さて、現場指揮者の関も上方を目指したが、大坂の手前で高橋の死と薩摩挙兵せずの事実を知り、上方にとどまることの危険を感じて、そのまま西南諸藩の動静を探りに西へと向かった。
最終的には薩摩との国境に近い肥後水俣まで来て、薩摩藩の同志らに書状を送ったが、薩摩藩は関の入国を許可しなかった。関はそのまま水戸へ引き返し、水戸領北部袋田村の桜岡家など各地を転々として、最後は越後で幕吏に捕縛され江戸で斬首された。
こうして主だった志士たちは自刃、あるいは捕縛され断罪されたが、この事件の衝撃はあまりに大きかった。その影響の一つには、事件が刺激となって、水戸藩の激派の行動に歯止めが利かなくなったことである。
事件から5カ月後に斉昭が亡くなったことと相まって、文久元年(1861)の東禅寺英国公使館襲撃事件、翌年1月の坂下門外の変と、幕政を揺るがす大事件を立て続けに引き起こす要因となった。
結果的に幕府の権威低下の基点となり、その後の中央の政局に多大な影響を及ぼしたといえよう。藩内では各派の抗争の激化に結びついた。
もう一つの影響が、全国の尊王攘夷の志士たちの信望を高めたことで、関や住谷たちが説得に回りながら、ほとんど相手にされなかった状況を一変させたことである。
特に長州藩は藩論を一変させ、藩士の活動も活発になり、万延元年(1860)7月には、水長有志による丙辰丸盟約(成破同盟)を結ぶに至った。長州藩内の尊王攘夷派の動きが活発化したことで、その後の政局が大きく動いたことは言うまでもない。
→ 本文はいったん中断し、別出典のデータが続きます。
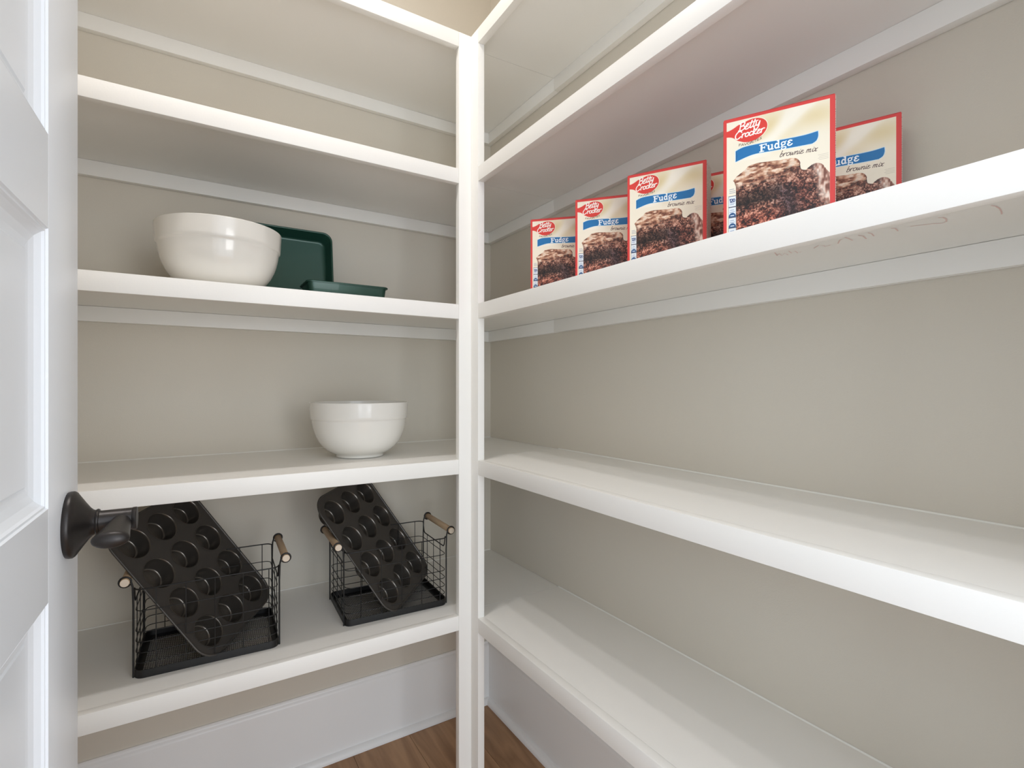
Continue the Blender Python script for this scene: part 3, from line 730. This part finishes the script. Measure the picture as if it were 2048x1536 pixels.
art = make_art()
im = bpy.data.images.new('carton_front_print', art.shape[1], art.shape[0])
px = np.ones((art.shape[0], art.shape[1], 4), np.float32); px[..., :3] = art[::-1]
im.pixels.foreach_set(px.ravel()); im.pack()
def print_mat():
    m = bpy.data.materials.new('carton_front_print'); m.use_nodes = True; nt = m.node_tree; b = nt.nodes['Principled BSDF']
    b.inputs['Roughness'].default_value = .38; b.inputs['Specular IOR Level'].default_value = .5
    t = nt.nodes.new('ShaderNodeTexImage'); t.image = im; t.interpolation = 'Cubic'
    nt.links.new(t.outputs[0], b.inputs['Base Color']); return m
M_print = print_mat()
M_red = mat('red_carton', srgb(205, 48, 48), .42)
def side_mat():
    m = bpy.data.materials.new('carton_side_print'); m.use_nodes = True; nt = m.node_tree; b = nt.nodes['Principled BSDF']
    b.inputs['Roughness'].default_value = .45
    tc = nt.nodes.new('ShaderNodeTexCoord'); sp = nt.nodes.new('ShaderNodeSeparateXYZ'); nt.links.new(tc.outputs['Object'], sp.inputs[0])
    wv = nt.nodes.new('ShaderNodeTexWave'); wv.bands_direction = 'Z'; wv.inputs['Scale'].default_value = 95; wv.inputs['Distortion'].default_value = .4
    nt.links.new(tc.outputs['Object'], wv.inputs[0])
    ns = nt.nodes.new('ShaderNodeTexNoise'); ns.inputs['Scale'].default_value = 400; nt.links.new(tc.outputs['Object'], ns.inputs['Vector'])
    mu = nt.nodes.new('ShaderNodeMath'); mu.operation = 'MULTIPLY'; nt.links.new(wv.outputs[1], mu.inputs[0]); nt.links.new(ns.outputs['Fac'], mu.inputs[1])
    gt = nt.nodes.new('ShaderNodeMath'); gt.operation = 'GREATER_THAN'; gt.inputs[1].default_value = .42; nt.links.new(mu.outputs[0], gt.inputs[0])
    r = nt.nodes.new('ShaderNodeMix'); r.data_type = 'RGBA'; r.inputs[6].default_value = srgb(226, 220, 204); r.inputs[7].default_value = srgb(150, 146, 142)
    nt.links.new(gt.outputs[0], r.inputs[0]); nt.links.new(r.outputs[2], b.inputs['Base Color']); return m
M_side = side_mat()
CW, CH, CD = .144, .1845, .045
def carton_meshes():
    bm = bmesh.new()
    vs = [bm.verts.new(v) for v in [(0, 0, 0), (CW, 0, 0), (CW, CD, 0), (0, CD, 0), (0, 0, CH), (CW, 0, CH), (CW, CD, CH), (0, CD, CH)]]
    for f in BF: bm.faces.new([vs[i] for i in f])
    bmesh.ops.bevel(bm, geom=list(bm.edges), offset=.0012, segments=2, affect='EDGES')
    bmesh.ops.recalc_face_normals(bm, faces=bm.faces)
    a = bpy.data.meshes.new('carton_body'); bm.to_mesh(a); bm.free(); a.materials.append(M_red)
    b = bpy.data.meshes.new('front_print'); e = .0006
    b.from_pydata([(e, -.0003, e), (CW - e, -.0003, e), (CW - e, -.0003, CH - e), (e, -.0003, CH - e), (e, 0.0004, e), (CW - e, 0.0004, e), (CW - e, 0.0004, CH - e), (e, 0.0004, CH - e)], [], [(0, 1, 2, 3), (0, 4, 5, 1), (1, 5, 6, 2), (2, 6, 7, 3), (3, 7, 4, 0)])
    uv = b.uv_layers.new(name='UVMap'); co = [(0, 0), (1, 0), (1, 1), (0, 1)]
    for p_ in b.polygons:
        for li in p_.loop_indices:
            v = b.loops[li].vertex_index % 4; uv.data[li].uv = co[v]
    b.materials.append(M_print)
    c = bpy.data.meshes.new('side_print')
    c.from_pydata([(CW + .0003, .0012, .001), (CW + .0003, CD - .001, .001), (CW + .0003, CD - .001, CH - .001), (CW + .0003, .0012, CH - .001), (CW - .0004, .0012, .001), (CW - .0004, CD - .001, .001), (CW - .0004, CD - .001, CH - .001), (CW - .0004, .0012, CH - .001)], [], [(0, 1, 2, 3), (0, 4, 5, 1), (1, 5, 6, 2), (2, 6, 7, 3), (3, 7, 4, 0)])
    c.materials.append(M_side)
    bm = bmesh.new()                    # glued top flap, its free edge near the front
    v8 = [(.001, .0006, CH), (CW - .001, .0006, CH), (CW - .001, CD * .62, CH), (.001, CD * .62, CH)]
    v8 += [(x_, y_, z_ + .0007) for x_, y_, z_ in v8]
    vs = [bm.verts.new(v) for v in v8]
    for f in BF: bm.faces.new([vs[i] for i in f])
    d = bpy.data.meshes.new('top_flap'); bmesh.ops.recalc_face_normals(bm, faces=bm.faces); bm.to_mesh(d); bm.free(); d.materials.append(M_red)
    return a, b, c, d
A_, B_, C_, D_ = carton_meshes()
cart = [
 ((.6965, 1.0288), 43.3, 'red brownie mix box nearest the corner post, leftmost of the six'),
 ((.7047, .8685), 40.0, 'red brownie mix box second from the corner post, right edge covered by the next box'),
 ((.7077, .7156), 28.0, 'third red brownie mix box from the post, with its pale side panel visible'),
 ((.8104, .6730), 25.0, 'brownie mix box mostly hidden, set back between two front boxes'),
 ((.6834, .4895), 27.0, 'largest looking red brownie mix box, fully visible and nearest the viewer'),
 ((.8275, .4677), 21.8, 'rightmost red brownie mix box, set back behind the nearest box'),
]
for (x_, y_), ang, lab in cart:
    a = math.radians(ang)
    t = empty('brownie_mix_box', (x_, y_, H0 + .2128 + .0012 + .0012), -math.pi / 2 + a)
    tag(t, lab, 'box', 'brownie mix boxes on the middle right shelf')
    link('carton_body', A_, t); link('front_print', B_, t); link('side_print', C_, t); link('top_flap', D_, t)
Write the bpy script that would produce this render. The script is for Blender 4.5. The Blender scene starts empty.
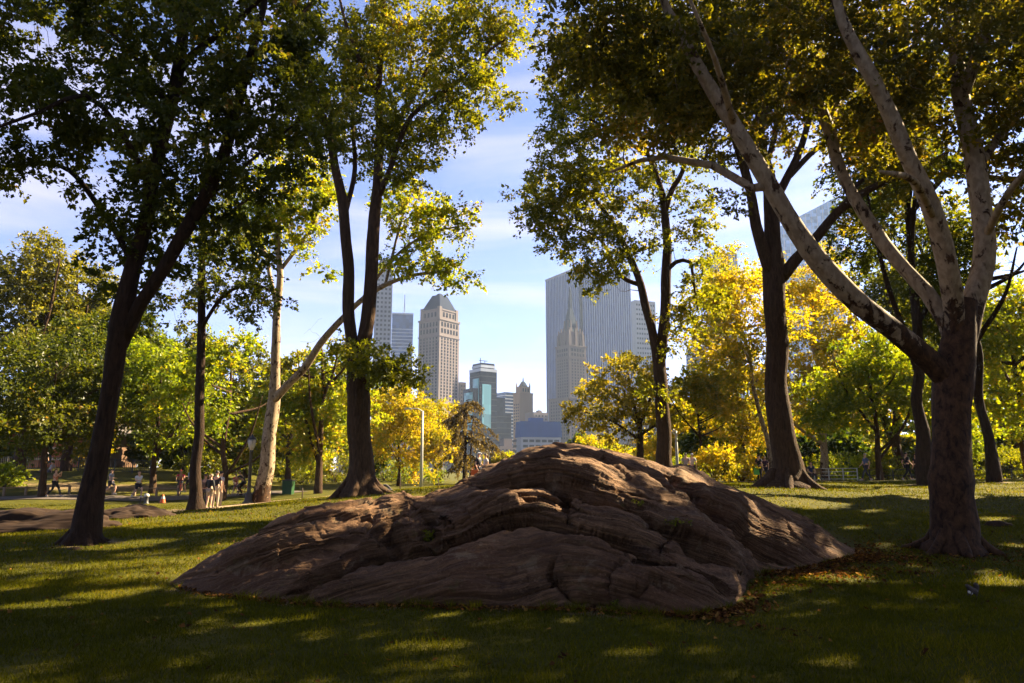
import bpy, bmesh, math, random
import numpy as np
from mathutils import Vector, Matrix

SC = bpy.context.scene
HAZE = 0.00010
COL = SC.collection
R = np.random.default_rng(11)
random.seed(5)
rad = math.radians

# ------------------------------------------------------------------ camera
F = 720.0
W, H = 1024, 683
EYE = 1.6
HORIZ = 470.0
PITCH = math.atan((HORIZ - H / 2) / F)
cp, sp = math.cos(PITCH), math.sin(PITCH)

def at(px, py, y):
    """world point seen at photo position px,py at distance y ahead"""
    u = (px - W / 2) / F
    v = (H / 2 - py) / F
    dy = cp - v * sp
    dz = sp + v * cp
    k = y / dy
    return np.array([u * k, y, EYE + dz * k])

def mpp(y):
    return y / F * 1.0 / cp * 0.99

def project(P):
    x, y, z = P[..., 0], P[..., 1], P[..., 2] - EYE
    fy = y * cp + z * sp
    fz = -y * sp + z * cp
    return W / 2 + F * x / fy, H / 2 - F * fz / fy

cam = bpy.data.cameras.new('camera')
cam.lens = F / W * 36.0
cam.sensor_width = 36
cam.clip_start = 0.1
cam.clip_end = 20000
camo = bpy.data.objects.new('camera', cam)
COL.objects.link(camo)
camo.location = (0, 0, EYE)
camo.rotation_euler = (math.pi / 2 + PITCH, 0, 0)
SC.camera = camo

# ------------------------------------------------------------------ light
SUN_AZ, SUN_EL = rad(60), rad(38)      # azimuth to the right of the view direction
SUN = np.array([math.sin(SUN_AZ) * math.cos(SUN_EL), math.cos(SUN_AZ) * math.cos(SUN_EL), math.sin(SUN_EL)])
sl = bpy.data.lights.new('sun', 'SUN')
sl.energy = 5.0
sl.angle = rad(0.5)
sl.color = (1.0, 0.80, 0.50)
slo = bpy.data.objects.new('sun', sl)
COL.objects.link(slo)
slo.rotation_euler = Vector(-SUN).to_track_quat('-Z', 'Y').to_euler()
slo.location = (30, 30, 60)

wd = bpy.data.worlds.new('World')
SC.world = wd
wd.use_nodes = True
nt = wd.node_tree
nt.nodes.clear()
def N(nt, t, **k):
    n = nt.nodes.new(t)
    for a, b in k.items():
        setattr(n, a, b)
    return n
sky = N(nt, 'ShaderNodeTexSky', sky_type='NISHITA', sun_disc=False)
sky.sun_elevation = SUN_EL
sky.sun_rotation = SUN_AZ
sky.altitude = 20
sky.air_density = 0.75
sky.dust_density = 0.15
sky.ozone_density = 2.0
tc = N(nt, 'ShaderNodeTexCoord')
mp = N(nt, 'ShaderNodeMapping')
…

いわゆる草莽の志士たちにも影響は大きかった。武蔵国血洗島村の渋沢栄一は、事変に刺激を受けて、未遂に終わったものの、上野国高崎城の乗っ取りを計画するに至る。ともかくも桜田門外の変は、全国の志士たちを刺激し、幕末維新のうねりをつくった大きな転換点であったことは間違いない。